§ **Information shown**:
____________

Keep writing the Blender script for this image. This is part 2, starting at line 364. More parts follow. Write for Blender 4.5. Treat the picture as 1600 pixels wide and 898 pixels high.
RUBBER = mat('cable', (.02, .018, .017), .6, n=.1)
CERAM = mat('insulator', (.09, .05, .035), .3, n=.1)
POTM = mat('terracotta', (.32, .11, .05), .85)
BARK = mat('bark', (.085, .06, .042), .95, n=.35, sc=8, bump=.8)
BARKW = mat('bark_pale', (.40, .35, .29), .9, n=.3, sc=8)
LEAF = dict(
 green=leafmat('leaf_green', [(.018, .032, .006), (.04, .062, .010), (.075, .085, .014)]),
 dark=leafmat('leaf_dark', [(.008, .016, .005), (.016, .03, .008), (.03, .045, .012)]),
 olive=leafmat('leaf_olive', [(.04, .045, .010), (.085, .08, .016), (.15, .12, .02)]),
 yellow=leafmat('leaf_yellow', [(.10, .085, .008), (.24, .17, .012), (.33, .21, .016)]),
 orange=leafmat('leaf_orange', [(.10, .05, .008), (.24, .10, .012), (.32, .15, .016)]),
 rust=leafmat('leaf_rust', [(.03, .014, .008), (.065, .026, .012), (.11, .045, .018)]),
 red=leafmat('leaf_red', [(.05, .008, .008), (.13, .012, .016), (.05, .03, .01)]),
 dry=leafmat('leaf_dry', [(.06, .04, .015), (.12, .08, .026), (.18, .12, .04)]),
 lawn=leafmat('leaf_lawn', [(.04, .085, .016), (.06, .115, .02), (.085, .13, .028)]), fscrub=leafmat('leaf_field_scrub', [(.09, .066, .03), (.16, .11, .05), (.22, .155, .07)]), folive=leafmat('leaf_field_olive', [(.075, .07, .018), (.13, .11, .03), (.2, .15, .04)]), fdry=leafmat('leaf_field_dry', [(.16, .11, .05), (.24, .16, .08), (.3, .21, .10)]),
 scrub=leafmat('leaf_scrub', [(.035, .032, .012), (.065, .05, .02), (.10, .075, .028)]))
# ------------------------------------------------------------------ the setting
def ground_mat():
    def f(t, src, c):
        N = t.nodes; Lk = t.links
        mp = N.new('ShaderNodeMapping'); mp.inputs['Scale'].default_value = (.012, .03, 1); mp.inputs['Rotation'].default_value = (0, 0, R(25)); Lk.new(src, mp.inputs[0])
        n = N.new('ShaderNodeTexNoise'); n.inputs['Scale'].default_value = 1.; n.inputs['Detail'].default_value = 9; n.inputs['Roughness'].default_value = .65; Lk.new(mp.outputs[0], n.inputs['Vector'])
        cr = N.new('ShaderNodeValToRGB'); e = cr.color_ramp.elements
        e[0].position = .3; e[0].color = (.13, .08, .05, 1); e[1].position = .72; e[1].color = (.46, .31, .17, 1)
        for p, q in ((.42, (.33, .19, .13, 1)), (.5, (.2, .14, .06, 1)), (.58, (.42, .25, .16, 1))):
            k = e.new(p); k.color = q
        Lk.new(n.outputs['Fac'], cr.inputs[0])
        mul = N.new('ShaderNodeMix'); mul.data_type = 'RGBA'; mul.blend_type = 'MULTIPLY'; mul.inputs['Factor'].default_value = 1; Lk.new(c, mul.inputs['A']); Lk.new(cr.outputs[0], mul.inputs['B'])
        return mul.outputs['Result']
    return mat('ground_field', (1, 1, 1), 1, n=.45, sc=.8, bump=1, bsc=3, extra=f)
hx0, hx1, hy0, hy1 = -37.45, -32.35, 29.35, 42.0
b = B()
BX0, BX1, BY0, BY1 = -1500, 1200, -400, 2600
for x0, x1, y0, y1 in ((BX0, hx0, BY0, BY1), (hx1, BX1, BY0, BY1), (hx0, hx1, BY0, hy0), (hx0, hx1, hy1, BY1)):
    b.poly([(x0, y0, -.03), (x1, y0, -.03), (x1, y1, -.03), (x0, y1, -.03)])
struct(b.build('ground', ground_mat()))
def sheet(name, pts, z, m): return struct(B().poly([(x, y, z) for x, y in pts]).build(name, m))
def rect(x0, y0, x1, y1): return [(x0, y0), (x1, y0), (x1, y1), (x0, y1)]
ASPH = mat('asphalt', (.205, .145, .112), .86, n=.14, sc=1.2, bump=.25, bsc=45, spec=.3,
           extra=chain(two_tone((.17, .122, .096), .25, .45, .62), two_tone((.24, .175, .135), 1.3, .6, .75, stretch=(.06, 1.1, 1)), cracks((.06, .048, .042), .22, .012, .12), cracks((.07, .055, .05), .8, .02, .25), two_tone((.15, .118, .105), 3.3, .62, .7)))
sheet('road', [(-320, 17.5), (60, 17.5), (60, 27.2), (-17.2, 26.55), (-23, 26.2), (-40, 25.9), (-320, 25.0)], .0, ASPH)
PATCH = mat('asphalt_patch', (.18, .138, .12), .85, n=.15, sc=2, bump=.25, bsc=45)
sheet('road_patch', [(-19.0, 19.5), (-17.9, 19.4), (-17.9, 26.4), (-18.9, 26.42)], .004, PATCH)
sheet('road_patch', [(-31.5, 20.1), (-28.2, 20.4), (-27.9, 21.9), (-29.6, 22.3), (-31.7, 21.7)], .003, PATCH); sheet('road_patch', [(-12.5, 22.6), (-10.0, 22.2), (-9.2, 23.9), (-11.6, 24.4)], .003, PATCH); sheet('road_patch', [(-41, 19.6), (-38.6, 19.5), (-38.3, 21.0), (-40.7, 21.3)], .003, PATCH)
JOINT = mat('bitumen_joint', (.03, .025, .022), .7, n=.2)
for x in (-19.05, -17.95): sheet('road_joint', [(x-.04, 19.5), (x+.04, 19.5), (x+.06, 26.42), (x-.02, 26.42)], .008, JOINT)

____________

§ **Given task**:
Output the listing above word for word.

§ **Solution to this problem**:
Keep writing the Blender script for this image. This is part 2, starting at line 364. More parts follow. Write for Blender 4.5. Treat the picture as 1600 pixels wide and 898 pixels high.
RUBBER = mat('cable', (.02, .018, .017), .6, n=.1)
CERAM = mat('insulator', (.09, .05, .035), .3, n=.1)
POTM = mat('terracotta', (.32, .11, .05), .85)
BARK = mat('bark', (.085, .06, .042), .95, n=.35, sc=8, bump=.8)
BARKW = mat('bark_pale', (.40, .35, .29), .9, n=.3, sc=8)
LEAF = dict(
 green=leafmat('leaf_green', [(.018, .032, .006), (.04, .062, .010), (.075, .085, .014)]),
 dark=leafmat('leaf_dark', [(.008, .016, .005), (.016, .03, .008), (.03, .045, .012)]),
 olive=leafmat('leaf_olive', [(.04, .045, .010), (.085, .08, .016), (.15, .12, .02)]),
 yellow=leafmat('leaf_yellow', [(.10, .085, .008), (.24, .17, .012), (.33, .21, .016)]),
 orange=leafmat('leaf_orange', [(.10, .05, .008), (.24, .10, .012), (.32, .15, .016)]),
 rust=leafmat('leaf_rust', [(.03, .014, .008), (.065, .026, .012), (.11, .045, .018)]),
 red=leafmat('leaf_red', [(.05, .008, .008), (.13, .012, .016), (.05, .03, .01)]),
 dry=leafmat('leaf_dry', [(.06, .04, .015), (.12, .08, .026), (.18, .12, .04)]),
 lawn=leafmat('leaf_lawn', [(.04, .085, .016), (.06, .115, .02), (.085, .13, .028)]), fscrub=leafmat('leaf_field_scrub', [(.09, .066, .03), (.16, .11, .05), (.22, .155, .07)]), folive=leafmat('leaf_field_olive', [(.075, .07, .018), (.13, .11, .03), (.2, .15, .04)]), fdry=leafmat('leaf_field_dry', [(.16, .11, .05), (.24, .16, .08), (.3, .21, .10)]),
 scrub=leafmat('leaf_scrub', [(.035, .032, .012), (.065, .05, .02), (.10, .075, .028)]))
# ------------------------------------------------------------------ the setting
def ground_mat():
    def f(t, src, c):
        N = t.nodes; Lk = t.links
        mp = N.new('ShaderNodeMapping'); mp.inputs['Scale'].default_value = (.012, .03, 1); mp.inputs['Rotation'].default_value = (0, 0, R(25)); Lk.new(src, mp.inputs[0])
        n = N.new('ShaderNodeTexNoise'); n.inputs['Scale'].default_value = 1.; n.inputs['Detail'].default_value = 9; n.inputs['Roughness'].default_value = .65; Lk.new(mp.outputs[0], n.inputs['Vector'])
        cr = N.new('ShaderNodeValToRGB'); e = cr.color_ramp.elements
        e[0].position = .3; e[0].color = (.13, .08, .05, 1); e[1].position = .72; e[1].color = (.46, .31, .17, 1)
        for p, q in ((.42, (.33, .19, .13, 1)), (.5, (.2, .14, .06, 1)), (.58, (.42, .25, .16, 1))):
            k = e.new(p); k.color = q
        Lk.new(n.outputs['Fac'], cr.inputs[0])
        mul = N.new('ShaderNodeMix'); mul.data_type = 'RGBA'; mul.blend_type = 'MULTIPLY'; mul.inputs['Factor'].default_value = 1; Lk.new(c, mul.inputs['A']); Lk.new(cr.outputs[0], mul.inputs['B'])
        return mul.outputs['Result']
    return mat('ground_field', (1, 1, 1), 1, n=.45, sc=.8, bump=1, bsc=3, extra=f)
hx0, hx1, hy0, hy1 = -37.45, -32.35, 29.35, 42.0
b = B()
BX0, BX1, BY0, BY1 = -1500, 1200, -400, 2600
for x0, x1, y0, y1 in ((BX0, hx0, BY0, BY1), (hx1, BX1, BY0, BY1), (hx0, hx1, BY0, hy0), (hx0, hx1, hy1, BY1)):
    b.poly([(x0, y0, -.03), (x1, y0, -.03), (x1, y1, -.03), (x0, y1, -.03)])
struct(b.build('ground', ground_mat()))
def sheet(name, pts, z, m): return struct(B().poly([(x, y, z) for x, y in pts]).build(name, m))
def rect(x0, y0, x1, y1): return [(x0, y0), (x1, y0), (x1, y1), (x0, y1)]
ASPH = mat('asphalt', (.205, .145, .112), .86, n=.14, sc=1.2, bump=.25, bsc=45, spec=.3,
           extra=chain(two_tone((.17, .122, .096), .25, .45, .62), two_tone((.24, .175, .135), 1.3, .6, .75, stretch=(.06, 1.1, 1)), cracks((.06, .048, .042), .22, .012, .12), cracks((.07, .055, .05), .8, .02, .25), two_tone((.15, .118, .105), 3.3, .62, .7)))
sheet('road', [(-320, 17.5), (60, 17.5), (60, 27.2), (-17.2, 26.55), (-23, 26.2), (-40, 25.9), (-320, 25.0)], .0, ASPH)
PATCH = mat('asphalt_patch', (.18, .138, .12), .85, n=.15, sc=2, bump=.25, bsc=45)
sheet('road_patch', [(-19.0, 19.5), (-17.9, 19.4), (-17.9, 26.4), (-18.9, 26.42)], .004, PATCH)
sheet('road_patch', [(-31.5, 20.1), (-28.2, 20.4), (-27.9, 21.9), (-29.6, 22.3), (-31.7, 21.7)], .003, PATCH); sheet('road_patch', [(-12.5, 22.6), (-10.0, 22.2), (-9.2, 23.9), (-11.6, 24.4)], .003, PATCH); sheet('road_patch', [(-41, 19.6), (-38.6, 19.5), (-38.3, 21.0), (-40.7, 21.3)], .003, PATCH)
JOINT = mat('bitumen_joint', (.03, .025, .022), .7, n=.2)
for x in (-19.05, -17.95): sheet('road_joint', [(x-.04, 19.5), (x+.04, 19.5), (x+.06, 26.42), (x-.02, 26.42)], .008, JOINT)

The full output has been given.